This section is from the book "Business Law - Case Method", by William Kixmiller, William H. Spencer. See also: Business Law: Text and Cases.
Harry Drew was convinced in April, 1915, that Bethlehem Steel Company stock would rise in value to $160 per share. He visited the brokerage office of Burnham and Moorehouse on April 29, with his friend, Harry Phillips, and contracted to buy five hundred shares. At the time, Drew's immediate assets were not in condition to allow him to pay for such a large amount of stock, and when Burnham questioned him as to his credit, Phillips said, "Mr. Burnham, sell the stock to Drew and look to me for the money. I will guarantee payment." Later, Bethlehem Steel stock depreciated on the market, and Drew failed to meet his obligation. When Bnrnham and Moorehouse requested payment of Phillips, he answered, "I am not liable, because my promise was not in writing." Is this a correct statement of the law?
Crangle was the president of, and a large stockholder in, the National Glass Manufacturing Company. Desirous of selling the stock in his corporation, he verbally guaranteed Moorehouse that if he would subr scribe and pay $500 to the capital stock of the company, he should, within one year, receive fifteen per cent on the amount invested. Moorehouse, relying upon this promise, subscribed and paid for the stock. During that year, no profits were made. Moorehouse sued Crangle on this promise. Crangle contended that this promise came within the prohibition of the Statute of Frauds: "No action shall be brought, whereby to charge the defendant upon any special promise to answer for the debt, default, or miscarriage of another - unless the agreement - or some memorandum or note thereof, shall be in Writing."
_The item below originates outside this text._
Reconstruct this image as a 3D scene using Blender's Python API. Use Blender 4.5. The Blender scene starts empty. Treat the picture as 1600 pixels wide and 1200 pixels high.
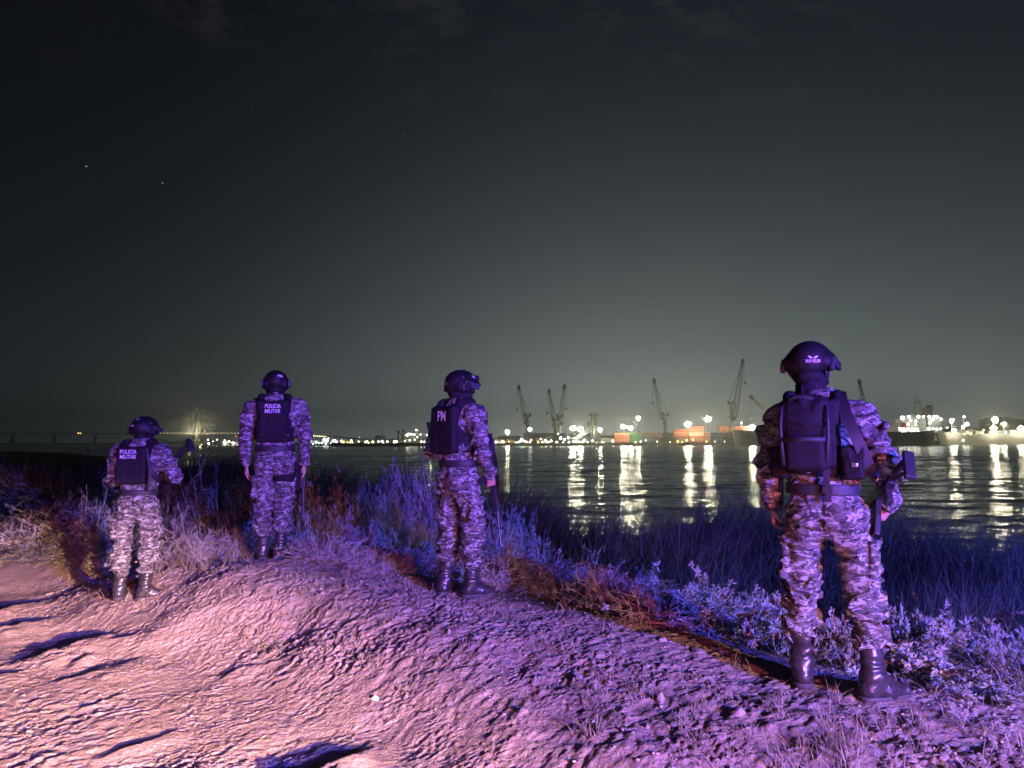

Mr. Justice Johnson said: "The defendant did not undertake to answer for any debt, default, or miscarriage by the corporation, growing out of a failure to perform any of its duties. Indeed, so far as the record discloses, all these obligations in favor of the plaintiff have been faithfully performed by the corporate authorities. It was not in substance an undertaking to answer for the default of the corporation."
It was a question of fact, whether this was an original undertaking by Crangle. This fact does not depend upon the words used in making the promise, but upon the fundamental nature of the promise. It was held by the court that this was a direct promise to pay, and not a guaranty. Therefore, Crangle is liable, although his promise was not in writing.
It is frequently difficult to determine whether a given relationship is one of surety or guarantyship. As already suggested, the question is usually one of importance when the Statute of Frauds is involved. In determining this question, the courts look to the intention of the parties as evidenced by all the surrounding circumstances. The mere use of the word "guaranty," for instance, will not establish a guarantyship.
In the Story Case, Phillips did use the word guaranty in making his promise, but he also said, "look to me for the money." This would indicate a direct promise to pay, and would make Phillips a surety, and, therefore, liable, although his promise was not in writing.